Doesn't that hurt your feelings, though? Like, if people wanted to see you enough, they would make the effort to initiate once in a while?


I want to see them more than I want to have a pity party about it.

(this is a new poster)
Anonymous
Anonymous wrote:
Anonymous wrote:Meh. I'm mostly the initiator too. I don't mind. It's a lot of mental labor and I think some are just swamped with other things to make the effort. If I want to see people, I initiate


Doesn't that hurt your feelings, though? Like, if people wanted to see you enough, they would make the effort to initiate once in a while?


NP. I totally see what you're saying, but something I've learned in life is that not everyone is like me. My best friend and I are super planners, so we both initiate phone calls, visits, etc.

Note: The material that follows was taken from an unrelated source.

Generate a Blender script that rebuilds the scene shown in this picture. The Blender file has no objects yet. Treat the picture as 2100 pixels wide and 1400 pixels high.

But other friends aren't as good at planning. It doesn't mean they aren't happy to get together and don't have a blast when we do (and it sounds like your friends are the same) - it's that they're not the kind of people to look beyond the day they're in. It's like people who are on time versus people who are habitually late. I am always on time (and by that I mean a tiny bit early) to everything I do because it's in my nature to do that. I have other friends who are always late. I used to think it was a reflection of how they felt about me (if they really cared about spending time together, they'd be on time, etc.) but it really, really isn't. People are just wired differently. The way I see it, you have two choices - one is to be hurt about it and stop hanging out with people who don't initiate as often as you do, but then you're really cutting off your nose to spite your face. The other is to appreciate that everyone has fun when you're together and you are better at planning things than they are, so then you can just be happy to spend time with your friends.
Anonymous
This is my lot in life too. I just figure that if people don't want to see me/us, they will make an excuse and we will fade away. I'm happy to say that people usually are happy to make plans and follow through so I keep doing it. I'm an extrovert and I realize many people aren't but are happy to get together. IT is no big deal for me to send a text or email.